TASK INSTRUCTIONS: What follows is a block of records; reproduce all of it verbatim.

EXTRACTED ENTRIES:
○ ○ ○ ○ ○ ○ ○
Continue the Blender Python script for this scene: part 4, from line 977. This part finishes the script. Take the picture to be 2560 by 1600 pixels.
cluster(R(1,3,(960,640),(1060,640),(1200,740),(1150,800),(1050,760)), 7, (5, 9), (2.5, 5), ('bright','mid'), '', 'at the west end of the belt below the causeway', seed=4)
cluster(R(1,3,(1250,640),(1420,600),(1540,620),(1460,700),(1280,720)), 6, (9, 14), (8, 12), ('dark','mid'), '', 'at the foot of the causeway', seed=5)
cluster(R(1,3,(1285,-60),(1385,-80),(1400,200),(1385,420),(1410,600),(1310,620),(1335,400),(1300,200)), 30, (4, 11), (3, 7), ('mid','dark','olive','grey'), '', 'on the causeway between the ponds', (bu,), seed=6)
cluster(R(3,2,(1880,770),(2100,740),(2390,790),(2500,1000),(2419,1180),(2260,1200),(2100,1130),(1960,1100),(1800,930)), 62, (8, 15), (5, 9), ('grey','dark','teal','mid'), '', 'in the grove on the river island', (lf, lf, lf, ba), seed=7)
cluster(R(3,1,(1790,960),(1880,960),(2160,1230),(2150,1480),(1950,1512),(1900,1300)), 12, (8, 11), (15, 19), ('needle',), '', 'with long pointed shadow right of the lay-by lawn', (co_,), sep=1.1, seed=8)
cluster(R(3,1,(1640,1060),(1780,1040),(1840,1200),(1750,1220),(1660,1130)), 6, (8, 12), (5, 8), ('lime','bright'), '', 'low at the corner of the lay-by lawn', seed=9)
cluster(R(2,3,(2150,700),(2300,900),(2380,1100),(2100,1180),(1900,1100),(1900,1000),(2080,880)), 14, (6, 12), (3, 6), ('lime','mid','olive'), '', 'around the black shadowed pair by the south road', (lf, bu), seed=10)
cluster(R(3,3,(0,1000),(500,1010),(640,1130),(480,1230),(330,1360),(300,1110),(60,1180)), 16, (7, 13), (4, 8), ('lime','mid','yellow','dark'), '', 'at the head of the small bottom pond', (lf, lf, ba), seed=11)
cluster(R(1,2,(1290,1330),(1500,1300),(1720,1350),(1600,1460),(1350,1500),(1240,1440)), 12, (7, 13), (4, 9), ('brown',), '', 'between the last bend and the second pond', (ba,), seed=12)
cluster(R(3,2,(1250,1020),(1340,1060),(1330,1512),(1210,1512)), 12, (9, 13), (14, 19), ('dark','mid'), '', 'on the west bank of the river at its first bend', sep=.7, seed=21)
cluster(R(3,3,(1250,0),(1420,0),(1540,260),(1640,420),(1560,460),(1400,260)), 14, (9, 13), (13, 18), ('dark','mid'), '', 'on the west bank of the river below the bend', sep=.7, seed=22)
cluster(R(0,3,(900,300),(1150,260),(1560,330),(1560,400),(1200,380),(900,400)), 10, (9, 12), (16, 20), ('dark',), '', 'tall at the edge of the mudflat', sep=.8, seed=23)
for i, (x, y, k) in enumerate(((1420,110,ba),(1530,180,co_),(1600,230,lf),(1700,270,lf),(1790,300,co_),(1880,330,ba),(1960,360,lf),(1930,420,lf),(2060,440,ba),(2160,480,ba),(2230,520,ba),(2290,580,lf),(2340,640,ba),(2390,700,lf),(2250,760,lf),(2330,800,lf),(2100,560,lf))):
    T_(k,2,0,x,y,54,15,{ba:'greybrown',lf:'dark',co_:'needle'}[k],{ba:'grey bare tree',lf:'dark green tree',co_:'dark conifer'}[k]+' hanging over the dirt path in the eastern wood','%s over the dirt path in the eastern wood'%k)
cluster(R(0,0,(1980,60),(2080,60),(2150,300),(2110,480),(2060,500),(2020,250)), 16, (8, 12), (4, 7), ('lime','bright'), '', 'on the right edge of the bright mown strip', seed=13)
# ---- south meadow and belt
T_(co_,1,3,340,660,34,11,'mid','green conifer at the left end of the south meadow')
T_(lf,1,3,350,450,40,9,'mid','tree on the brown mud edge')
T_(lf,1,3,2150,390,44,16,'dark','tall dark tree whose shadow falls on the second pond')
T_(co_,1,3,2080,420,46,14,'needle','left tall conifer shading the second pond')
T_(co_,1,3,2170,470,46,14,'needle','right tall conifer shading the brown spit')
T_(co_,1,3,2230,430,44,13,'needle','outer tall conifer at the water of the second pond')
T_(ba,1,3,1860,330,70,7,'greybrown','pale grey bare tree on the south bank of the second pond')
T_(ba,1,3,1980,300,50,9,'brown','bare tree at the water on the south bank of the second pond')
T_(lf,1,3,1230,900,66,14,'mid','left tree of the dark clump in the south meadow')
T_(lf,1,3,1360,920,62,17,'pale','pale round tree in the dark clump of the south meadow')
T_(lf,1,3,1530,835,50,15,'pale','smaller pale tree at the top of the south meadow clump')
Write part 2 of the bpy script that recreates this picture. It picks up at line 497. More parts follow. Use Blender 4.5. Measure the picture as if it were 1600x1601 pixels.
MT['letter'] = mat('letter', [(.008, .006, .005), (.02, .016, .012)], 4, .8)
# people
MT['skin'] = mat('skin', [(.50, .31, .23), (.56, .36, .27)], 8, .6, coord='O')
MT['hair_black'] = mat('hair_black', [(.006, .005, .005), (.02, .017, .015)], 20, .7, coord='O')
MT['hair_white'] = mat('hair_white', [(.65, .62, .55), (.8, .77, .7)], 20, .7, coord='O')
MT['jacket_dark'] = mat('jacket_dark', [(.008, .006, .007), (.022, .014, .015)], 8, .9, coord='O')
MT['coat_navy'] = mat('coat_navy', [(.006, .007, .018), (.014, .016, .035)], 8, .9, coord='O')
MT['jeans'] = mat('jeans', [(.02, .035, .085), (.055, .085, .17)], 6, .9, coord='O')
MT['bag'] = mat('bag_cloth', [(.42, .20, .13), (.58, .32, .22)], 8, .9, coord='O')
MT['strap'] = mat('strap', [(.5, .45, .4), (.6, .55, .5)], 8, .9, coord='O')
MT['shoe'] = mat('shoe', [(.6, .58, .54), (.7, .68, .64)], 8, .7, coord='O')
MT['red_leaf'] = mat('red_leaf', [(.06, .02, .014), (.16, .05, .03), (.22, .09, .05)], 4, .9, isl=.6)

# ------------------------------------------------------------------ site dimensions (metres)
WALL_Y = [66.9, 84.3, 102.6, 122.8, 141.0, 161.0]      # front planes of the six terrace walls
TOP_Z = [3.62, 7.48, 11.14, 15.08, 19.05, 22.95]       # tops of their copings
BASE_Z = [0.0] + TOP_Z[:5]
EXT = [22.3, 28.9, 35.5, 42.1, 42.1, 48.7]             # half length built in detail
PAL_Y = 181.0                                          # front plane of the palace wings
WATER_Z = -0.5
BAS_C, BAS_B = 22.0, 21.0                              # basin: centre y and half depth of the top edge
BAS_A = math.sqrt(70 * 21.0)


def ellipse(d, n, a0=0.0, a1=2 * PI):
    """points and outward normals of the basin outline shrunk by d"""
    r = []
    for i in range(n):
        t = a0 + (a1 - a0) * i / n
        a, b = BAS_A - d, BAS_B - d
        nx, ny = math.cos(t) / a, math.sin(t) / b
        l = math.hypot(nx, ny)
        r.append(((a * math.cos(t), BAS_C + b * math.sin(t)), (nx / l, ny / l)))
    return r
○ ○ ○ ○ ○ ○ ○
EXPECTED ANSWER:
Continue the Blender Python script for this scene: part 4, from line 977. This part finishes the script. Take the picture to be 2560 by 1600 pixels.
cluster(R(1,3,(960,640),(1060,640),(1200,740),(1150,800),(1050,760)), 7, (5, 9), (2.5, 5), ('bright','mid'), '', 'at the west end of the belt below the causeway', seed=4)
cluster(R(1,3,(1250,640),(1420,600),(1540,620),(1460,700),(1280,720)), 6, (9, 14), (8, 12), ('dark','mid'), '', 'at the foot of the causeway', seed=5)
cluster(R(1,3,(1285,-60),(1385,-80),(1400,200),(1385,420),(1410,600),(1310,620),(1335,400),(1300,200)), 30, (4, 11), (3, 7), ('mid','dark','olive','grey'), '', 'on the causeway between the ponds', (bu,), seed=6)
cluster(R(3,2,(1880,770),(2100,740),(2390,790),(2500,1000),(2419,1180),(2260,1200),(2100,1130),(1960,1100),(1800,930)), 62, (8, 15), (5, 9), ('grey','dark','teal','mid'), '', 'in the grove on the river island', (lf, lf, lf, ba), seed=7)
cluster(R(3,1,(1790,960),(1880,960),(2160,1230),(2150,1480),(1950,1512),(1900,1300)), 12, (8, 11), (15, 19), ('needle',), '', 'with long pointed shadow right of the lay-by lawn', (co_,), sep=1.1, seed=8)
cluster(R(3,1,(1640,1060),(1780,1040),(1840,1200),(1750,1220),(1660,1130)), 6, (8, 12), (5, 8), ('lime','bright'), '', 'low at the corner of the lay-by lawn', seed=9)
cluster(R(2,3,(2150,700),(2300,900),(2380,1100),(2100,1180),(1900,1100),(1900,1000),(2080,880)), 14, (6, 12), (3, 6), ('lime','mid','olive'), '', 'around the black shadowed pair by the south road', (lf, bu), seed=10)
cluster(R(3,3,(0,1000),(500,1010),(640,1130),(480,1230),(330,1360),(300,1110),(60,1180)), 16, (7, 13), (4, 8), ('lime','mid','yellow','dark'), '', 'at the head of the small bottom pond', (lf, lf, ba), seed=11)
cluster(R(1,2,(1290,1330),(1500,1300),(1720,1350),(1600,1460),(1350,1500),(1240,1440)), 12, (7, 13), (4, 9), ('brown',), '', 'between the last bend and the second pond', (ba,), seed=12)
cluster(R(3,2,(1250,1020),(1340,1060),(1330,1512),(1210,1512)), 12, (9, 13), (14, 19), ('dark','mid'), '', 'on the west bank of the river at its first bend', sep=.7, seed=21)
cluster(R(3,3,(1250,0),(1420,0),(1540,260),(1640,420),(1560,460),(1400,260)), 14, (9, 13), (13, 18), ('dark','mid'), '', 'on the west bank of the river below the bend', sep=.7, seed=22)
cluster(R(0,3,(900,300),(1150,260),(1560,330),(1560,400),(1200,380),(900,400)), 10, (9, 12), (16, 20), ('dark',), '', 'tall at the edge of the mudflat', sep=.8, seed=23)
for i, (x, y, k) in enumerate(((1420,110,ba),(1530,180,co_),(1600,230,lf),(1700,270,lf),(1790,300,co_),(1880,330,ba),(1960,360,lf),(1930,420,lf),(2060,440,ba),(2160,480,ba),(2230,520,ba),(2290,580,lf),(2340,640,ba),(2390,700,lf),(2250,760,lf),(2330,800,lf),(2100,560,lf))):
    T_(k,2,0,x,y,54,15,{ba:'greybrown',lf:'dark',co_:'needle'}[k],{ba:'grey bare tree',lf:'dark green tree',co_:'dark conifer'}[k]+' hanging over the dirt path in the eastern wood','%s over the dirt path in the eastern wood'%k)
cluster(R(0,0,(1980,60),(2080,60),(2150,300),(2110,480),(2060,500),(2020,250)), 16, (8, 12), (4, 7), ('lime','bright'), '', 'on the right edge of the bright mown strip', seed=13)
# ---- south meadow and belt
T_(co_,1,3,340,660,34,11,'mid','green conifer at the left end of the south meadow')
T_(lf,1,3,350,450,40,9,'mid','tree on the brown mud edge')
T_(lf,1,3,2150,390,44,16,'dark','tall dark tree whose shadow falls on the second pond')
T_(co_,1,3,2080,420,46,14,'needle','left tall conifer shading the second pond')
T_(co_,1,3,2170,470,46,14,'needle','right tall conifer shading the brown spit')
T_(co_,1,3,2230,430,44,13,'needle','outer tall conifer at the water of the second pond')
T_(ba,1,3,1860,330,70,7,'greybrown','pale grey bare tree on the south bank of the second pond')
T_(ba,1,3,1980,300,50,9,'brown','bare tree at the water on the south bank of the second pond')
T_(lf,1,3,1230,900,66,14,'mid','left tree of the dark clump in the south meadow')
T_(lf,1,3,1360,920,62,17,'pale','pale round tree in the dark clump of the south meadow')
T_(lf,1,3,1530,835,50,15,'pale','smaller pale tree at the top of the south meadow clump')
Write part 2 of the bpy script that recreates this picture. It picks up at line 497. More parts follow. Use Blender 4.5. Measure the picture as if it were 1600x1601 pixels.
MT['letter'] = mat('letter', [(.008, .006, .005), (.02, .016, .012)], 4, .8)
# people
MT['skin'] = mat('skin', [(.50, .31, .23), (.56, .36, .27)], 8, .6, coord='O')
MT['hair_black'] = mat('hair_black', [(.006, .005, .005), (.02, .017, .015)], 20, .7, coord='O')
MT['hair_white'] = mat('hair_white', [(.65, .62, .55), (.8, .77, .7)], 20, .7, coord='O')
MT['jacket_dark'] = mat('jacket_dark', [(.008, .006, .007), (.022, .014, .015)], 8, .9, coord='O')
MT['coat_navy'] = mat('coat_navy', [(.006, .007, .018), (.014, .016, .035)], 8, .9, coord='O')
MT['jeans'] = mat('jeans', [(.02, .035, .085), (.055, .085, .17)], 6, .9, coord='O')
MT['bag'] = mat('bag_cloth', [(.42, .20, .13), (.58, .32, .22)], 8, .9, coord='O')
MT['strap'] = mat('strap', [(.5, .45, .4), (.6, .55, .5)], 8, .9, coord='O')
MT['shoe'] = mat('shoe', [(.6, .58, .54), (.7, .68, .64)], 8, .7, coord='O')
MT['red_leaf'] = mat('red_leaf', [(.06, .02, .014), (.16, .05, .03), (.22, .09, .05)], 4, .9, isl=.6)

# ------------------------------------------------------------------ site dimensions (metres)
WALL_Y = [66.9, 84.3, 102.6, 122.8, 141.0, 161.0]      # front planes of the six terrace walls
TOP_Z = [3.62, 7.48, 11.14, 15.08, 19.05, 22.95]       # tops of their copings
BASE_Z = [0.0] + TOP_Z[:5]
EXT = [22.3, 28.9, 35.5, 42.1, 42.1, 48.7]             # half length built in detail
PAL_Y = 181.0                                          # front plane of the palace wings
WATER_Z = -0.5
BAS_C, BAS_B = 22.0, 21.0                              # basin: centre y and half depth of the top edge
BAS_A = math.sqrt(70 * 21.0)


def ellipse(d, n, a0=0.0, a1=2 * PI):
    """points and outward normals of the basin outline shrunk by d"""
    r = []
    for i in range(n):
        t = a0 + (a1 - a0) * i / n
        a, b = BAS_A - d, BAS_B - d
        nx, ny = math.cos(t) / a, math.sin(t) / b
        l = math.hypot(nx, ny)
        r.append(((a * math.cos(t), BAS_C + b * math.sin(t)), (nx / l, ny / l)))
    return r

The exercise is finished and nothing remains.